Survivor Experiences
These are true personal accounts of strength, courage, persistence and faith.
When the war started, they were not expecting it in their city. They were quickly surrounded by Germans and it was full of soldiers. Their own soldiers got out of the city by swimming through the lake to the woods nearby. She and her babies stayed behind.
Anya hid her two daughters in their town of Nicapol, Ukraine. Her husband was fighting at the front. She and her babies hid all over the town during the entire war. “We lived in barns, “dungeons” [basements], friends’ houses, constantly moving. People were sneaking around the town searching out the Jews. The Germans and Ukrainians would pay them for finding us.”
Anya became the contact between the soldiers and the people in the city. She helped to provide food for their soldiers who were part of the underground, the Partisans. She had two baby girls and was expecting a third. She was hiding, taking her children, changing places to stay, never staying two days in one house. She hid with different people all the time.
The policemen of their town turned traitor and turned in Jews. They constantly were asking her if she was a Jew. They would come get her in the middle of the night and she had to take her children with her, and they would question her all night.
Some young men in the town learned to kill pigeons with slingshots, and would bring them to the people for food. One day they brought her a pigeon but it was only stunned and still alive. She decided to keep it in a cage.
Soon the authorities raided their house again and saw the live pigeon. Since they knew there was an underground operation somewhere nearby, and the Germans had not been able to find it, they assumed it was a homing pigeon. They took her to the police station and interrogated her, beating her severely even though she was pregnant. They suspected her to be part of the underground and thought she was sending messages. In spite of the beating, and her babies watching, she never gave them any information.

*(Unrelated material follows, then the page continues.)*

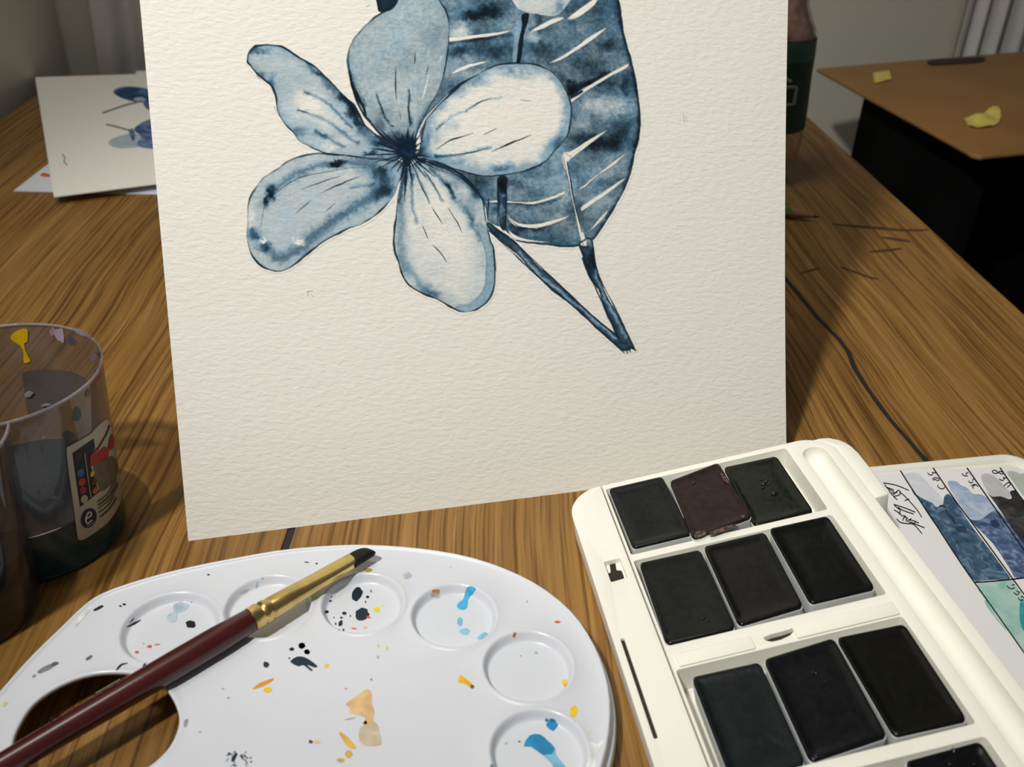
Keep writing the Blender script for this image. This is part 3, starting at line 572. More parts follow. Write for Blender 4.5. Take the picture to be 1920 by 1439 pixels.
for q in (R4([(1600, 1350), (1612, 1385)]), R4([(1625, 1350), (1632, 1380)]), R4([(1660, 1340), (1685, 1362)]), R4([(1585, 1340), (1600, 1372)]), R4([(1640, 1345), (1650, 1370)])): stroke(q, 2, INK, 0.9)
# dark heart of the flower with rays
for a, l, w in ((8, 46, 9), (22, 100, 9), (28, 74, 8), (40, 70, 6), (52, 60, 6), (64, 50, 7), (80, 64, 13), (93, 92, 14), (104, 56, 10), (118, 40, 8), (135, 44, 9), (152, 60, 8), (165, 66, 8), (178, 92, 8), (188, 76, 9), (200, 70, 9), (212, 84, 9), (222, 76, 8), (236, 52, 9), (254, 40, 12), (272, 50, 12), (288, 44, 10), (305, 48, 8), (322, 40, 8), (342, 36, 8)):
    r = math.radians(a); stroke([(763, 288), (763 + l * .6 * math.cos(r), 288 + l * .6 * math.sin(r)), (763 + l * math.cos(r), 288 + l * math.sin(r))], w, (11, 26, 44), 0.9, 1.95)
for bx, by, rr in ((763, 287, 34), (757, 268, 18), (782, 295, 18), (742, 296, 16), (765, 306, 18), (750, 280, 18), (735, 300, 10), (700, 287, 7), (712, 292, 7)): stroke([(bx - 4, by), (bx + 4, by + 1)], rr, (12, 28, 46), 0.93, soft=6, rough=0.9)
stroke([(784, 295), (792, 295)], 1.8, (210, 215, 210), 0.9); stroke([(755, 284), (768, 292), (774, 286)], 6, (30, 62, 96), 0.5, soft=4)
# faint pencil marks on the bare paper
for q in ([(574, 548), (586, 545)], [(578, 545), (577, 556)], [(582, 552), (588, 557)], [(1281, 214), (1283, 230)], [(1285, 218), (1288, 228)], [(687, 12), (694, 9)]):
    pass
_hd = np.hypot(GX - 763, GY - 289) + 5 * fbm(GX, GY, 12, 77, 2)
RID[_hd < 30] = 8
ALB = lin(ART.reshape(-1, 3)) / lin(PAPER_T) * PAPER_A
PW = PT.hit(np.c_[GX.ravel(), GY.ravel()], 0.00007)
def art_part(rid, name, label):
    R = RID; cell = np.maximum.reduce([R[:-1, :-1], R[1:, :-1], R[:-1, 1:], R[1:, 1:]])
    jj, ii = np.nonzero(cell == rid); w = SH[1]
    q = np.c_[jj * w + ii, (jj + 1) * w + ii, (jj + 1) * w + ii + 1, jj * w + ii + 1]
    u, inv = np.unique(q, return_inverse=True); q = inv.reshape(-1, 4)
    base = np.array(painting['_base']); V = PW[u] - base
    me = bpy.data.meshes.new(name); me.vertices.add(len(V)); me.vertices.foreach_set('co', V.astype('f4').ravel())
    me.loops.add(len(q) * 4); me.loops.foreach_set('vertex_index', q.astype('i4').ravel()); me.polygons.add(len(q))
    me.polygons.foreach_set('loop_start', np.arange(0, len(q) * 4, 4, dtype='i4')); me.update(); me.validate()
    at = me.color_attributes.new('paint', 'FLOAT_COLOR', 'POINT'); at.data.foreach_set('color', np.c_[ALB[u], np.ones(len(u))].astype('f4').ravel())
    me.materials.append(M_PAINTED); o = bpy.data.objects.new(name, me); C.objects.link(o); o.parent = painting
    o['label'] = label; return o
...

“I never told them anything.” Anya had a huge smile and her eyes twinkled. Leaning forward she said, “Even when they beat me and I tried to shield my unborn baby, I never told them one thing and did not give one name away.”
Finally, one policeman who was a friend wrote a paper saying she was not a Jew and got 10 witnesses to sign it. It helped and they stopped coming after her. When it was time for her baby to be born she went underground where the food was hidden for the soldiers. She gave birth there, alone, but her son died.
She and her girls, 6 mos and 1 ½ at the beginning of the war, ate whatever other people gave them. Everyone shared with one another. No one could go out during the day, but only at night. She remembered the constant bombing, the windows breaking, the glass flying everywhere, dead people lying around.
Anya started to cry – we told her she did not have to continue and we were sorry for upsetting her by remembering. She was crying for that but also because of friend of hers had just died. She was very sad. We again told her she did not have to say anymore. But then she started speaking – words spilling out so fast and sobbing in between- she felt she must tell us!
She remembered: “Everyone could only go to the lake at night or early morning to get water because the Germans guarded it the rest of the time. One morning the Partisans who were hiding in the woods came out early morning to get some water. I was there.
“The Germans showed up and began mowing them down with their machine guns. I remember seeing the Partsan’s falling, falling, running to try to escape but they couldn’t get away! One man was crawling after he fell but the Nazi’s kept shooting and shooting – as they fell I could not move; I just watched and the water of the lake turned red.”
Their city was one of the first to be freed when the war ended. Her husband was one of many men who never came home. Anya raised her daughters on her own.
Anya moved to Israel with both her daughters in the early 90’s. At the age of 80 years she began painting for the first time- free hand pictures of scenery from her childhood, her daughters when they were young, flowers and birds. She continued to paint until the age of 89. Though weaker, she painted pictures that brought her pleasure until she passed away just before turning 90. In all the time we knew Anya, she always had a beautiful smile with a peaceful countenance, looking for the best in each day.